Managing Micronutrients in HLB-Affected Trees

Josh McGill Nutrition, Tip of the Week

By Davie Kadyampakeni

Nutrients are needed for optimal tree growth, fruit yields and juice quality. Any nutrient deficiencies could result in low yields and decreased revenue, so it is essential to make sure citrus trees receive adequate nutrient supplies at all times.

Micronutrients, though required in minute quantities, are especially important for citrus trees impacted by citrus greening. Examples of micronutrients include boron, zinc, iron, manganese, copper and others. Micronutrients are known to improve the accessibility and movement of macronutrients in the plant. Apply these micronutrients to the rootzone via fertigation or spreaders to ensure improved root flushes and overall tree health. Supplemental foliar sprays can ensure any deficiencies are corrected in real time.

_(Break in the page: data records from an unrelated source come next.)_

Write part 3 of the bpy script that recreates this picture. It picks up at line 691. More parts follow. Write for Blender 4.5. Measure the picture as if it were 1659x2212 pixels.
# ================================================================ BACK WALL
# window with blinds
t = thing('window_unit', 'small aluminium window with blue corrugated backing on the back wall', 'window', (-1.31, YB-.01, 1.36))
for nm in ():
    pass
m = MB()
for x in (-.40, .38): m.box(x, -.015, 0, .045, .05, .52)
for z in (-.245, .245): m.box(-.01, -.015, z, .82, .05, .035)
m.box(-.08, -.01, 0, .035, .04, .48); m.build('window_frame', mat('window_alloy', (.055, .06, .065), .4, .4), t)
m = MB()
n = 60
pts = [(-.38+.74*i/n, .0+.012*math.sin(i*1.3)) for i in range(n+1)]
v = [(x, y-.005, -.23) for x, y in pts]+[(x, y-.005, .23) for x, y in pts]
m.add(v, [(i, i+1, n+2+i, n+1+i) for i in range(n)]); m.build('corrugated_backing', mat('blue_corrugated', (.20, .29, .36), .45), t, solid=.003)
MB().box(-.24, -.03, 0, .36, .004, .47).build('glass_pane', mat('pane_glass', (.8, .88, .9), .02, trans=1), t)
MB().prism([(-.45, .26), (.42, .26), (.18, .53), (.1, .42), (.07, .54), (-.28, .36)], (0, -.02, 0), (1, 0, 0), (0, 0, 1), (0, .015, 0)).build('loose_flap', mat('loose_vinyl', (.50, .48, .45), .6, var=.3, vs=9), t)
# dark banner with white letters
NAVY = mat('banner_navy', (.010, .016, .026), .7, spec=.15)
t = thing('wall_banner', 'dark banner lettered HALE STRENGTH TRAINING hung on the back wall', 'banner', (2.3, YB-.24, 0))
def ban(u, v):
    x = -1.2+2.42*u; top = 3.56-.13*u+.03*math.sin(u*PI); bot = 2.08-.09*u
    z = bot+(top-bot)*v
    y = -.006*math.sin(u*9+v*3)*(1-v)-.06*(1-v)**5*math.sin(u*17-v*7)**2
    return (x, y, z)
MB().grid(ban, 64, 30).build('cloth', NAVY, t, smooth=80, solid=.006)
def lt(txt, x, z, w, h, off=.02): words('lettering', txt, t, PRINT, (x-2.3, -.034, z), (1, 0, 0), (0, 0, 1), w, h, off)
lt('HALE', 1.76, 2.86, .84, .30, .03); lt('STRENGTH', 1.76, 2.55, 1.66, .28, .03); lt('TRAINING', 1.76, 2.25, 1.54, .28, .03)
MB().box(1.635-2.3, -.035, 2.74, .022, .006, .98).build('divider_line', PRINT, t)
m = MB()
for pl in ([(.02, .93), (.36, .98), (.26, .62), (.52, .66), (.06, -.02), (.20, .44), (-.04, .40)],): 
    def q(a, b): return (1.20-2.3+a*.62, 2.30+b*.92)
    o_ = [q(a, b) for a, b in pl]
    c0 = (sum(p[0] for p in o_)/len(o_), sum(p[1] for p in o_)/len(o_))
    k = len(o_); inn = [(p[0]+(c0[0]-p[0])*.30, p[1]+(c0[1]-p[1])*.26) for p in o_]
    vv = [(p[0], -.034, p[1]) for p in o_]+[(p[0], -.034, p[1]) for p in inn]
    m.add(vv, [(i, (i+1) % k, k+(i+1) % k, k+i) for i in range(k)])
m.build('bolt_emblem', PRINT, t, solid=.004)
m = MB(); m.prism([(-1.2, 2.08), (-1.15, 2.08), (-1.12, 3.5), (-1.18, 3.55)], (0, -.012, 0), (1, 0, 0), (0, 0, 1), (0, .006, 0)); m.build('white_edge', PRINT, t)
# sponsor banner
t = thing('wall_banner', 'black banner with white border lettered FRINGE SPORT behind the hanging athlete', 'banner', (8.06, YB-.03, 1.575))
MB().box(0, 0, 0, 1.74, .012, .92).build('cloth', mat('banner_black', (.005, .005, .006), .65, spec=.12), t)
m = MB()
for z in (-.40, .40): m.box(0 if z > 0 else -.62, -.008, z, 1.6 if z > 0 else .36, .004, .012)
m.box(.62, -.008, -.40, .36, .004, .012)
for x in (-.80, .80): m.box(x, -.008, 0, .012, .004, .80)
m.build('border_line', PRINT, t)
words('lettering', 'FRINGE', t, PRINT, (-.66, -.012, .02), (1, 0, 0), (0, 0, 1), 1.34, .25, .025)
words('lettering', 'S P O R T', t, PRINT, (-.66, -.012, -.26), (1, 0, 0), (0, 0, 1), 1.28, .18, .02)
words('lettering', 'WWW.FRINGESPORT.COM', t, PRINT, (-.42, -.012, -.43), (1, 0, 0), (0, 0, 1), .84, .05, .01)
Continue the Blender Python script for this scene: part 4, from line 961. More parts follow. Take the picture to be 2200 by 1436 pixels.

Micronutrients are essential for citrus trees impacted by citrus greening. (Photo by Mongi Zekri, UF/IFAS)

For optimal availability of nutrients, follow these practices:

  • Periodically do a soil test for pH and keep the soil pH between 5.8 and 6.5. Results have shown that this is the optimal range for nutrient availability in citrus-producing soils, especially for trees affected by citrus greening. If the soil pH falls below 5.8, it is highly recommended to apply lime. If the soil pH rises above 6.5, apply elemental sulfur or some acids to lower the pH to the desired 5.8–6.5 range.
  • Perform a leaf tissue test at least once every quarter and make sure every nutrient is in the optimal or high range according to current University of Florida Institute of Food and Agricultural Sciences (UF/IFAS) recommendations.
  • Do a soil test at least once a year. But pay attention to the leaf tissue results because while some soil tests may show high nutrient content, the nutrient may not be readily available to the plant.
  • When a leaf nutrient test shows excessive nutrient concentration, consider omitting that nutrient in the next four to six months to make sure it reverts to the optimal or high range. Excessive nutrient concentration may result in too much vegetative growth at the expense of fruit yield and juice quality.
  • Split applications of micronutrients are encouraged. For example, if using fertigation, then apply a minimum of 12 splits per year. If using dry soluble fertilizer, four split applications are ideal. If using controlled or slow-release fertilizer, apply it two to three times per year.

Davie Kadyampakeni is an assistant professor at the UF/IFAS Citrus Research and Education Center in Lake Alfred.